Path to the Draft: Chris Neild

Chris Neild

The life of a nose tackle is often one of unsung praise and limited recognition, but that hasn't been the case, at least recently, for former West Virginia wedge-man Chris Neild.

When nearly every down requires you to take on more than one blocker at a time, it doesn't leave a lot of opportunities to make plays. That's a nose tackle's true duty --kill two birds with one stone and let loose the hounds of war. Chris Neild was masterful in those duties during his career at WVU, and was one of the linchpins in a defense that ranked among the nation's best in 2010. All of those sacks recorded? Neild helped facilitate them by taking bodies out of the equation. All of those turnovers? Helped to rush poor offensive decisions because of his frontal and lateral assault.

Proof that he's recognized by his peers and professionals is marked with a first team All-Big East selection his senior year, a second team All-Big East selection his junior year, a Senior Bowl invitation in January and an NFL combine invitation this past February. Though Mountaineer fans know Neild's name well, it's only now that he's beginning to get rightful recognition in other circles.

Neild gave a strong effort at the combine and finished tied in the top 10 in the bench press with 30 reps of 225-pounds. He then turned around and put in a strong showing at West Virginia's pro day event, where over half the league's teams sent scouts . It even earned him a private workout that day with a representative of the Buffalo Bills.

"I feel pretty confident," Neild said of his efforts between the end of his senior season until now. "I've prepared really well. I think I left a good impression at the Senior Bowl, the combine and pro day. So now it's all in the hands of fate. I've been talking to several teams on the phone. It's mostly just to see where I'm at and how my health is."

Now all Neild has left to prepare for is the one game that no athlete enjoys playing -- the waiting game . The margin of draft positioning for Neild is wide, and very much dependent on how the first couple of rounds play out.
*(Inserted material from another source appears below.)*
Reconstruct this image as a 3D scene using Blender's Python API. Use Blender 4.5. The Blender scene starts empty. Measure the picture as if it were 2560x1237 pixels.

Everything changes on draft day, and expectations can quickly become jumbled in the reality of draft runs on certain positions and unexpected picks. Team owners, managers and scouts scheme around their wishlists and project where those players might go, but those plans can quickly fall by the wayside on draft day, as some players are unexpectedly plucked right from under them and some players fall beyond their projected billing. With only seven rounds worth of picks and the time between each pick cut down, teams must be more diligent. This is no longer a tiring 14-round affair where darts are being thrown in the latter half of the draft due to the talent pool thinning.

To even be considered a potential draft pick is an honor for any college football player. Neild feels like he could go at any time, but isn't too concerned if his name doesn't get called .

"I've been hearing a lot of things . The thing is nobody really knows and I really don't know . I'm guessing it's going to be in the mid-to-late rounds, but I could also be an undrafted free agent. I'm expecting the worst, but hoping for the best It's how I keep viewing it."

Neild shows no signs of undue pessimism or overt optimism and instead tries to maintain an "anyway the wind blows" mentality about the draft. After all, he feels his body of work in his senior season when coupled with his offseason work ethic in preparation for the draft have done enough to warrant him firm consideration.

"I think what I did this past season should speak for itself. And I think it's done enough to get some teams' attention. There are a lot of three-man front teams in the NFL and that's what I'm used to playing. I'll play anywhere, but I'm most comfortable on the interior. "

Though Neild doesn't have the prototypical height and arm length of a two-gap NFL interior lineman, he certainly has shown the strength and instincts to be a quality tackle on an odd-man front. He feels like he's had some of the best teachers to prepare him for life in the big leagues as well .

"Coach Kirelawich and Coach Casteel are great teachers. I learned so much from them . I tried to soak in all of the knowledge they had and about the defense they run and I'd like to think I performed how they wanted me to."

The waiting game will be over shortly, as the first round of the draft begins tonight. Then it's just a matter of which day, what round, what team and what pick will hold the name "Chris Neild" with it.